The University of Melbourne has 55,000 enrolled students and sits in the center of the city, which lives and breathes fast-paced lifestyle. The lecture halls can hold up to 1,000 students, and for a printing service, you usually wait in an electronic queue of at least 70. Tutors teach seminars and tutorials weekly, lectures meet but don’t require attendance, and secretaries, not professors, handle the submission of work.
After long days of academics, navigating, or sightseeing, I make my way to the house I share with nearly 20 other Americans. The home sits in a suburb just 4 kilometers from the city and has quaint qualities such as a fireplace and a comfortable living room, as well as some not so quaint qualities like a kitchen, bursting at the seams, shared between all the inhabitants and heating that fails regularly. Toto, this isn’t 429 N. Church Street nestled comfortably inside my cube anymore.
This place, this experience, may be as far off from Wofford as I could have gotten. However, Wofford has equipped me to study with adaptability, handle culture shock –and boy, is there culture shock—effectively and appreciate the opportunities and lessons that an experience like this is giving me. We’re at the halfway point of the semester, just through midterms, and what was foreign and startling is becoming more settled. I have met many people, from random strangers in the city to fellow students at the university who have not a clue that Spartanburg, S. C. even exists.

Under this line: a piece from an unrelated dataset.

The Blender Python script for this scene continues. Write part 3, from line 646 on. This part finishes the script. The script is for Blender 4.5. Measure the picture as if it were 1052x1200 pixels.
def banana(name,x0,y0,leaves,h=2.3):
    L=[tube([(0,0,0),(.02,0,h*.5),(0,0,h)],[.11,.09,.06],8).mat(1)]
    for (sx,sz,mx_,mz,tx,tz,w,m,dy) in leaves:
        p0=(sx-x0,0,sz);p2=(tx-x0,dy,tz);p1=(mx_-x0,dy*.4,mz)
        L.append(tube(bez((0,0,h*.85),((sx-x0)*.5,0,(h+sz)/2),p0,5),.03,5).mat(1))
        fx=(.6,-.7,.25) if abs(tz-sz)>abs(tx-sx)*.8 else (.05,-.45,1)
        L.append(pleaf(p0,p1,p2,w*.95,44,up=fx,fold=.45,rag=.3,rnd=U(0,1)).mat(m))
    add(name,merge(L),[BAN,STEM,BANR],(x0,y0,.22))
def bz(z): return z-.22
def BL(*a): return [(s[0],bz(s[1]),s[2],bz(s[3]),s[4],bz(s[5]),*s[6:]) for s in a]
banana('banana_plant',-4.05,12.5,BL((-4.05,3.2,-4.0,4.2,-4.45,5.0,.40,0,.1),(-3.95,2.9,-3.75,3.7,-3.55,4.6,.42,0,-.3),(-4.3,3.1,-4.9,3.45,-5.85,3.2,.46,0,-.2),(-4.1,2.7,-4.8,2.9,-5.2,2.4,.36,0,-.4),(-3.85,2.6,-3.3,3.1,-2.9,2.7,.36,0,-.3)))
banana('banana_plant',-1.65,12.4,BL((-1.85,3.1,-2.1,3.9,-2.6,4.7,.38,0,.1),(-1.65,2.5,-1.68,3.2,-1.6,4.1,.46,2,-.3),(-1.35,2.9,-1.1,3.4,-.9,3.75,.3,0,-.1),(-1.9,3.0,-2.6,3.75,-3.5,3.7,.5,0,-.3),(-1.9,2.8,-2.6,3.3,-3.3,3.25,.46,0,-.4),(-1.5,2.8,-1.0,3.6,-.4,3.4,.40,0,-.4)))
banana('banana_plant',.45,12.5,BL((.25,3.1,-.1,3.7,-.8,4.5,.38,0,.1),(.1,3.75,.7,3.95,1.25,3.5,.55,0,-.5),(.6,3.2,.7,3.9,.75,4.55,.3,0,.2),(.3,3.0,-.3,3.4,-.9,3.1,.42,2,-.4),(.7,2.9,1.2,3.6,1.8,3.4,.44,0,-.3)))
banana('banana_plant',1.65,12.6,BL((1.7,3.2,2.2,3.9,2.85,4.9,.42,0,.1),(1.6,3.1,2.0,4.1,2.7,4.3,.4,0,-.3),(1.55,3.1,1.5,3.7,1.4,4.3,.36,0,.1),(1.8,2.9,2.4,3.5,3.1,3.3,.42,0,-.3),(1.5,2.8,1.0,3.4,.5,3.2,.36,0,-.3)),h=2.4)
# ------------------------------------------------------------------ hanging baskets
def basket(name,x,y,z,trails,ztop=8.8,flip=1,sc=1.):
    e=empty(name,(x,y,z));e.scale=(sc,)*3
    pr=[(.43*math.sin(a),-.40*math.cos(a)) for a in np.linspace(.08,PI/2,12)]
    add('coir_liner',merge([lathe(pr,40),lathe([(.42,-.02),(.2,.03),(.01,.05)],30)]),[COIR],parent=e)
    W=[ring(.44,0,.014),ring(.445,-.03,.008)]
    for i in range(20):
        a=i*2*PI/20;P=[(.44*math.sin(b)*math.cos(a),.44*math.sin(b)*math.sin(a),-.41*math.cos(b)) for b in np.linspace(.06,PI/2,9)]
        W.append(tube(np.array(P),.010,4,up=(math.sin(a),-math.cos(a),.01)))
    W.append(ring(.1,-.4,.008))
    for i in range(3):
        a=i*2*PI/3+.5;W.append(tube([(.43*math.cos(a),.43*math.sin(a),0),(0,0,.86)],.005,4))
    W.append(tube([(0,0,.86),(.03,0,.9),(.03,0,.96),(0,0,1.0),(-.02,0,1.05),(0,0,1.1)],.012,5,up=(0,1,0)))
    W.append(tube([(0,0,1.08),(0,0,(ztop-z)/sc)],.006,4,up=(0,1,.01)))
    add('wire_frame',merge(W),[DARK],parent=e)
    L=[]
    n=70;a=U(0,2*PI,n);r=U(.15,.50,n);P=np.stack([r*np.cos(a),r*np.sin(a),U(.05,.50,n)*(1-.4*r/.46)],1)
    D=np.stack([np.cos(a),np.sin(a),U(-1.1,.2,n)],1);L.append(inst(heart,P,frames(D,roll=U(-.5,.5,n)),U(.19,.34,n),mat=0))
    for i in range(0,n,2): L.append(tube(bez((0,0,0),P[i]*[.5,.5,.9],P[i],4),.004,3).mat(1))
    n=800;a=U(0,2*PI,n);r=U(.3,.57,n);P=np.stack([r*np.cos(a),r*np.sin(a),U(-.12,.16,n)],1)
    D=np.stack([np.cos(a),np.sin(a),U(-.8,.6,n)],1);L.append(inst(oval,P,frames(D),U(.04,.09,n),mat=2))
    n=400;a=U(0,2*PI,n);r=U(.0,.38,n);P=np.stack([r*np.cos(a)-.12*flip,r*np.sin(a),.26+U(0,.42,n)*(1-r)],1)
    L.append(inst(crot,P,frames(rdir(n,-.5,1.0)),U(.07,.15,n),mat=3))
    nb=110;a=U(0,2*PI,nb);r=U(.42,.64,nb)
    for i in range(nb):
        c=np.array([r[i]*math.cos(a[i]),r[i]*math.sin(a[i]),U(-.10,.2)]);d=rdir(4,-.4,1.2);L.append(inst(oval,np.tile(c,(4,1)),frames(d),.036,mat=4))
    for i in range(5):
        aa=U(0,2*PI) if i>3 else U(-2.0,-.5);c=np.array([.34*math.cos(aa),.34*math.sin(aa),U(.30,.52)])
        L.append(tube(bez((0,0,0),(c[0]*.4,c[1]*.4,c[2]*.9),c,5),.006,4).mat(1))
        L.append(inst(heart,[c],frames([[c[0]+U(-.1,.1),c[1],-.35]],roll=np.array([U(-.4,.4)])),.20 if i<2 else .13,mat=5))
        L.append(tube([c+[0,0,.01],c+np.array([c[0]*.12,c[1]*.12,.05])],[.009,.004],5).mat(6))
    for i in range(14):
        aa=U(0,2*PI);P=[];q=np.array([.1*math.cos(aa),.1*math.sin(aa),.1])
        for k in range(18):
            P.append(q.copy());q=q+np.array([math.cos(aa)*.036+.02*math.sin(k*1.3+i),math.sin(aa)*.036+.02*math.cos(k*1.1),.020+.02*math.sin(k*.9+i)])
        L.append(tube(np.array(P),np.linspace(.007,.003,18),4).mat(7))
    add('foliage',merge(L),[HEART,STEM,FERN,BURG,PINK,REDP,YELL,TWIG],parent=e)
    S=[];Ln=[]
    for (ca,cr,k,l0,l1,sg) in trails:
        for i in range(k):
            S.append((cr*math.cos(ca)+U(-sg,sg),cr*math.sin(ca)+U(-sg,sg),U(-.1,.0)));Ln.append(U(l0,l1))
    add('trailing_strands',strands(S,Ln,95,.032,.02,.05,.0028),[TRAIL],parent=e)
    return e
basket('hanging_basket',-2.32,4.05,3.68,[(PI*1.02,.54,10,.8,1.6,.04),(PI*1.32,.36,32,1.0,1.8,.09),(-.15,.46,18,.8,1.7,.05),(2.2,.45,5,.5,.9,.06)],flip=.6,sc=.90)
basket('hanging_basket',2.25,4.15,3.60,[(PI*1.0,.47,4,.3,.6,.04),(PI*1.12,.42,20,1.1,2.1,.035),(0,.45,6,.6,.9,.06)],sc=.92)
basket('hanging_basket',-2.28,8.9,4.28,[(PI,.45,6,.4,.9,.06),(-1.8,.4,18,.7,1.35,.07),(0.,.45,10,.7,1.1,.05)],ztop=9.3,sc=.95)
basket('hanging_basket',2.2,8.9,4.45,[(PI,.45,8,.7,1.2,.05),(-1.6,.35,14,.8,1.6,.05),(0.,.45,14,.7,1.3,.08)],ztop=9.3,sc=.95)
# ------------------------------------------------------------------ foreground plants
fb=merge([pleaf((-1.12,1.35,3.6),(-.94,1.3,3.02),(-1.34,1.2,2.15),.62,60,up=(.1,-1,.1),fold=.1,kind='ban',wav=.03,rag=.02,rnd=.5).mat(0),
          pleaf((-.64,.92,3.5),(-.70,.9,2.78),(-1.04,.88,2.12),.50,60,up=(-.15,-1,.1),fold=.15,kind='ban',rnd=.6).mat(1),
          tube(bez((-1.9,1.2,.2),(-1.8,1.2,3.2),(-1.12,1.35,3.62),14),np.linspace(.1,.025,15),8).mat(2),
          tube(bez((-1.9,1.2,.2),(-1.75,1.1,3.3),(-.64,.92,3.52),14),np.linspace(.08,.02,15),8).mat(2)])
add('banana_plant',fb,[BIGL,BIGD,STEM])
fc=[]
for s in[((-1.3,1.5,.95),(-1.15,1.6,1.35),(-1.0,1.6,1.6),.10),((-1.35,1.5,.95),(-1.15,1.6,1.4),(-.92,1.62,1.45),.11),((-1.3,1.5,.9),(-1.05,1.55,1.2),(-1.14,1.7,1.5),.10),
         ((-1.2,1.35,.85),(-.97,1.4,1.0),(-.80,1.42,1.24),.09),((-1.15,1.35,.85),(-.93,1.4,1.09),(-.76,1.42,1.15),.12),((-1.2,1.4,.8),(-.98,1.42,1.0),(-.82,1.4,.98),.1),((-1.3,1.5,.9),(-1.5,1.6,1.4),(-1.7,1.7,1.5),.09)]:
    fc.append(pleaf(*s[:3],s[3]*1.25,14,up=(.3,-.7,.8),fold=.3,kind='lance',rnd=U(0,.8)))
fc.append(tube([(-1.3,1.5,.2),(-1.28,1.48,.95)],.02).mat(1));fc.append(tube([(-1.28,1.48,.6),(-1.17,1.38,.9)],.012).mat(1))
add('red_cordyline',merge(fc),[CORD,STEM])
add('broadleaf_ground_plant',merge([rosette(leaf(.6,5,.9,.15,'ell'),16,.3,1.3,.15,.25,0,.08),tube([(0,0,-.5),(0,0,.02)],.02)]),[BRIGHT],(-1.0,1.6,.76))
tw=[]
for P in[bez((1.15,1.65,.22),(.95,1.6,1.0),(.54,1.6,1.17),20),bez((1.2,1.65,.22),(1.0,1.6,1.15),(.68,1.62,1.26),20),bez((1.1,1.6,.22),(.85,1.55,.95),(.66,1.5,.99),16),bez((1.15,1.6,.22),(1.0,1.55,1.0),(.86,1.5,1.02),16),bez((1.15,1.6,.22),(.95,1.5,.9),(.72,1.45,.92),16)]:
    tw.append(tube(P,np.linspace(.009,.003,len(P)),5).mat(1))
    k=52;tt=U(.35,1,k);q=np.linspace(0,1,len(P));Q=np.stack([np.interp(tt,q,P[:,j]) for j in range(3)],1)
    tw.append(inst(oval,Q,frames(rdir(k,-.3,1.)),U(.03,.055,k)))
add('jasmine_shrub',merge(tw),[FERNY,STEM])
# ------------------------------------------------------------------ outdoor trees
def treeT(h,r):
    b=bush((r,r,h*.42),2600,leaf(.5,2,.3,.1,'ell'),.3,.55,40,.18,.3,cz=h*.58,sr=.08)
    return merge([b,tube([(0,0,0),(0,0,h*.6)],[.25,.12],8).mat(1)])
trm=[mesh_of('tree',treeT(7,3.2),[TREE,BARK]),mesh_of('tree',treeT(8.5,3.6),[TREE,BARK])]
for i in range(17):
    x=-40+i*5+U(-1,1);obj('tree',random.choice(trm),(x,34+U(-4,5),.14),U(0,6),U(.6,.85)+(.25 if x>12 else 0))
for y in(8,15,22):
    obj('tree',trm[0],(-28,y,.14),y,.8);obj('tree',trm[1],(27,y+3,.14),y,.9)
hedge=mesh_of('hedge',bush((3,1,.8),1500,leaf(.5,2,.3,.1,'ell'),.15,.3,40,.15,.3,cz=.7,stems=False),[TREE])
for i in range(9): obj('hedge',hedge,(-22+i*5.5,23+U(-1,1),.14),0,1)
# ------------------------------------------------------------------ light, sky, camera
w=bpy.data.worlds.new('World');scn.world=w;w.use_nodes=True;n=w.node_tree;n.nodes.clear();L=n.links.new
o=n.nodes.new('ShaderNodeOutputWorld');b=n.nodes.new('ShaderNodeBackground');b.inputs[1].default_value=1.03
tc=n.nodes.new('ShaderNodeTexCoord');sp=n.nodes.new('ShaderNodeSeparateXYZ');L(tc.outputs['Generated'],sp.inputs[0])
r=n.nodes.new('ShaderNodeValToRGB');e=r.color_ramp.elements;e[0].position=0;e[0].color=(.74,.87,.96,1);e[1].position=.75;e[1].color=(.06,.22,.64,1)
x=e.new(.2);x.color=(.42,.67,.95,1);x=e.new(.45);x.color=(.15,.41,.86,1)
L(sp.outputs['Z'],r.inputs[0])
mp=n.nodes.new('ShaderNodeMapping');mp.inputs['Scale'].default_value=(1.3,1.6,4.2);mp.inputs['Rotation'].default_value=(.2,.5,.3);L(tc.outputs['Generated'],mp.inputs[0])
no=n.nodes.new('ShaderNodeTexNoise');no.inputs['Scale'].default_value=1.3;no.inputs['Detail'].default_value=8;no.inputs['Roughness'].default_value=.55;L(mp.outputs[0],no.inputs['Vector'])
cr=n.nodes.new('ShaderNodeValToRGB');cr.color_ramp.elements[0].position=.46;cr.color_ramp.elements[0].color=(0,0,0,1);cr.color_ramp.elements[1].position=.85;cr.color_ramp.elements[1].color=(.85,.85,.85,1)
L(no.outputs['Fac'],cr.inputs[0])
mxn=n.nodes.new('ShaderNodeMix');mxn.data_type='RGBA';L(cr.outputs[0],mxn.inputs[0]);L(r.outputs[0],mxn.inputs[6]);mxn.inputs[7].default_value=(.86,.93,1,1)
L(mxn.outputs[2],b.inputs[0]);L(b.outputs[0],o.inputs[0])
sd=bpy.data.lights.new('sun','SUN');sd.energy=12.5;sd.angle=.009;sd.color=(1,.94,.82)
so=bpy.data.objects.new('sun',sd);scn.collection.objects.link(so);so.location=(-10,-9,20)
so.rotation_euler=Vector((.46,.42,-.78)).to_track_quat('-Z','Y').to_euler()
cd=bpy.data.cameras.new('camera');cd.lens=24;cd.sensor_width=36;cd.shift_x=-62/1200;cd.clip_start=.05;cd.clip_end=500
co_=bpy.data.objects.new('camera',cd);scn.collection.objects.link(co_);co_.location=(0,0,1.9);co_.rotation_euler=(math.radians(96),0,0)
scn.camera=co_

They have never heard of Wofford College, and they cannot appreciate the values that an institution such as this has instilled in my and my fellow terrier’s personhood. An integral part of my life is foreign to them, somewhat like how this experience is foreign to me.
Despite this not being my normal territory, my typical academic environment nor my comfortable dorm room, I feel as though I can speak for myself and other abroad students when I say that Wofford, a home away from home in itself, has well prepared us for this fish-out-of-water undertaking. Melbourne,Australia is not only a huge, huge pond, but also one in which I know I wouldn’t be swimming without Wofford to guide me here.